Many farmers and their leaders take that as a measure of public support. They cite polls that show majority sympathy for farm families.

Forget it. Consumers are notorious for telling pollsters what they think is the right thing to say and then acting differently.

Polls say consumers support local and organic production but when confronted with higher prices or less-than-perfect fruits and vegetables, store owners find consumers buying cheaper products.

Polls say taxpayers support more aid for farmers but every proposal for a tax increase draws protest.

Consumers speak with generosity when asked about help for farmers and the need to preserve family farms but act cost-consciously and selfishly when spending their own money.

It is human nature.

It also is not surprising that non-farm taxpayers tire of the seemingly constant demand for more farm aid.

Prices are low, help us. Weather is bad, help us. The Americans get more than we do, help us. Half a billion dollars? Get real, help us.

A taxpayer lament might be: what do farmers want? Aren’t we spending billions of dollars on this problem?

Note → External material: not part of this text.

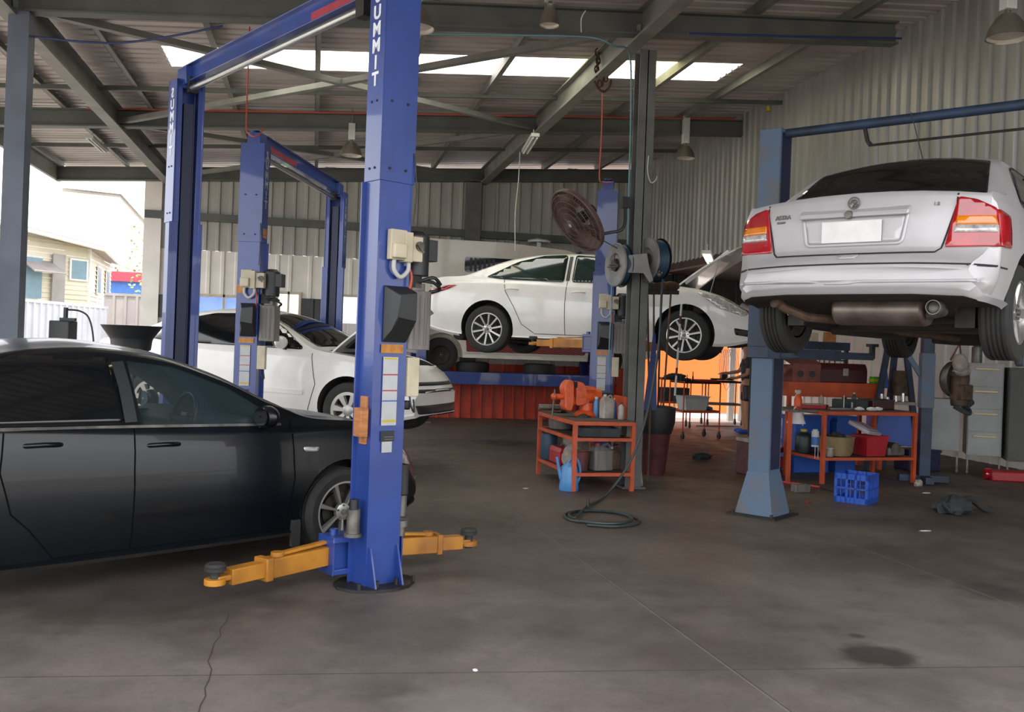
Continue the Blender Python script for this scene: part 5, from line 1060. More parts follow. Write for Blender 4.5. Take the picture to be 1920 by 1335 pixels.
mb = MB(); mb.ball((0,0,.05), (.22,.12,.07), jit=.2, zmin=-.7); o_ = mb.build('rag', 'cloth_dark'); o_.location = (T3.x, T3.y, .985); tag(o_, 'dark heap of rags on the low trolley behind the bin', 'rag')
mb = MB(); mb.beam((-.28,0,.03),(.25,.02,.03),.05,.04).box(-.05,.08,-.06,.06,.04,.16).beam((.08,0,.05),(.3,-.05,.06),.03,.03); o_ = mb.build('power_tool', 'black_plastic', bevel=.006); o_.location = T2+Vector((0,0,.96)); tag(o_, 'black power tool on the furthest trolley', 'tool')
mb = MB(); mb.ball((0,0,.04), (.15,.12,.05), jit=.15, zmin=-.75); o_ = mb.build('rag', 'can_blue'); o_.location = loc(T1, 20, .29, .12, .48+.005); tag(o_, 'pale blue cloth on the lower tray beside the white tub', 'rag')
pcb = onY(1362, 655, 19.2); mb = MB()
for k in range(7): w_ = .06+.012*k; hgt = .30+.05*(k % 4); mb.tube([(-.1+.05*k+w_*math.sin(t), .01*k, -hgt*(1-math.cos(t))) for t in [2*PI*j/20 for j in range(20)]], .006, n=5, closed=True)
mb.tube([(.05,.02,0),(.05,.06,.38)], .006); o_ = mb.build('extension_lead', 'cable_white'); o_.location = pcb; tag(o_, 'white cable loops hanging in front of the orange wall', 'cable')
mb = MB(); mb.cyl((0,0,.02),(.9,.1,.02), .015).cyl((.9,.1,.02),(1.5,-.1,.02), .012); o_ = mb.build('steel_bar', 'steel'); o_.location = onZ(1305, 800, 0); tag(o_, 'thin steel bar lying on the floor between the trolleys', 'bar')
def crumple(name, label, cat, p, r, m, jit=.25): mb = MB(); mb.ball((0,0,r[2]*.7), r, n=16, m=8, jit=jit, zmin=-.7); o_ = mb.build(name, m, smooth=25); o_.location = p; return tag(o_, label, cat)
crumple('rag', 'dark crumpled rag on the floor between mid bench and old blue post', 'rag', onZ(1316, 861, 0), (.16,.10,.05), 'cloth_dark')
# ---------------------------------------------------------------- person half hidden behind the old post
def person():
    base = onZ(1397, 812, 0); t = thing('person', 'person in dark shirt and shorts standing behind the old blue post, arm towards the trolley', 'person', base, wrz(90))
    def skin_mesh(name, V, E, R, m, par):
        me = bpy.data.meshes.new(name); me.from_pydata(V, E, []); o = bpy.data.objects.new(name, me); COL.objects.link(o)
        md = o.modifiers.new('s', 'SKIN'); 
        for i, r in enumerate(R): me.skin_vertices[0].data[i].radius = (r, r) if isinstance(r, (int, float)) else r
        me.skin_vertices[0].data[0].use_root = True
        sb = o.modifiers.new('ss', 'SUBSURF'); sb.levels = sb.render_levels = 2; bpy.context.view_layer.update()
        m2 = bpy.data.meshes.new_from_object(o.evaluated_get(bpy.context.evaluated_depsgraph_get())); bpy.data.objects.remove(o)
        m2.materials.clear(); m2.materials.append(MATS[m]); m2.shade_smooth(); q = bpy.data.objects.new(name, m2); COL.objects.link(q); q.parent = par; return q
    # facing +y locally
    V = [(0,0,.95),(0,0,1.12),(0,.01,1.32),(0,0,1.47),(0,.01,1.55),(0,.02,1.64),(0,.02,1.74)]; R = [(.16,.11),(.14,.10),(.17,.11),(.09,.08),(.055,.055),(.085,.095),(.075,.085)]; E = [(0,1),(1,2),(2,3),(3,4),(4,5),(5,6)]
    for s in (-1, 1):
        k = len(V); V += [(s*.10,0,.86),(s*.11,.02,.50),(s*.12,-.01,.10),(s*.13,.14,.04)]; R += [.09,.06,.042,.035]; E += [(0,k),(k,k+1),(k+1,k+2),(k+2,k+3)]
        k = len(V); a = [(s*.19,0,1.42),(s*.24,.10,1.20),(s*.22,.34,1.16),(s*.22,.42,1.16)] if s > 0 else [(s*.19,0,1.42),(s*.25,.06,1.16),(s*.23,.28,1.08),(s*.23,.36,1.08)]
        V += a; R += [.055,.042,.030,.033]; E += [(3,k),(k,k+1),(k+1,k+2),(k+2,k+3)]; h = Vector(a[3])
        for j, (dx, ln) in enumerate(((-.03,.075),(-.01,.085),(.01,.08),(.03,.065))):
            q = len(V); V += [tuple(h+Vector((dx,.035,0))), tuple(h+Vector((dx,.035+ln*.5,-.01))), tuple(h+Vector((dx,.03+ln,-.03)))]; R += [.010,.009,.007]; E += [(k+3,q),(q,q+1),(q+1,q+2)]
        q = len(V); V += [tuple(h+Vector((-s*.045,.01,-.005))), tuple(h+Vector((-s*.055,.045,-.02)))]; R += [.011,.009]; E += [(k+3,q),(q,q+1)]
    body_ = skin_mesh('body', V, E, R, 'skin', t)
    V = [(0,0,.96),(0,0,1.14),(0,.01,1.33),(0,0,1.46)]; R = [(.175,.125),(.155,.115),(.185,.125),(.10,.09)]; E = [(0,1),(1,2),(2,3)]
    for s in (-1, 1): k = len(V); V += [(s*.19,0,1.42),(s*.235,.07,1.26)]; R += [.068,.058]; E += [(3,k),(k,k+1)]
    skin_mesh('shirt', V, E, R, 'cloth_dark', t)
    V = [(0,0,1.0),(0,0,.92)]; R = [(.175,.125),(.175,.13)]; E = [(0,1)]
    for s in (-1, 1): k = len(V); V += [(s*.10,0,.84),(s*.11,.015,.60)]; R += [.105,.085]; E += [(1,k),(k,k+1)]
    skin_mesh('shorts', V, E, R, 'black_plastic', t)
    mb = MB()
    for s in (-1, 1): MB().ball((s*.125,.06,.045), (.05,.14,.05), zmin=-.85).build('shoe', 'crate_blue', t)
    MB().ball((0,.0,1.73), (.088,.105,.085), zmin=-.3).build('hair', 'hair', t)
    MB().ball((0,.115,1.66), (.014,.02,.022)).build('nose', 'skin', t)
    for s in (-1, 1): MB().ball((s*.032,.098,1.69), (.012,.008,.008)).build('eye', 'black_plastic', t); MB().ball((s*.088,.01,1.67), (.012,.02,.03)).build('ear', 'skin', t)
    MB().ball((0,.10,1.615), (.025,.008,.006)).build('mouth', 'maroon', t)
person()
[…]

All of this plays into the federal government’s hand. It wants to move “beyond crisis management.” It wants to support farmers who produce commodities or services that pay their own way, that do not require subsidies.

It wants to de-emphasize government support as the basis of agriculture policy.

And in support of that goal, Ottawa can point farmers to lack of public support for unending subsidies.

Ekos did its research for the federal government and agriculture minister Lyle Vanclief decried the lack of public understanding of agriculture’s contribution.

But it is difficult not to suspect that the news of public indifference to farmer complaints was music to the ears of government planners.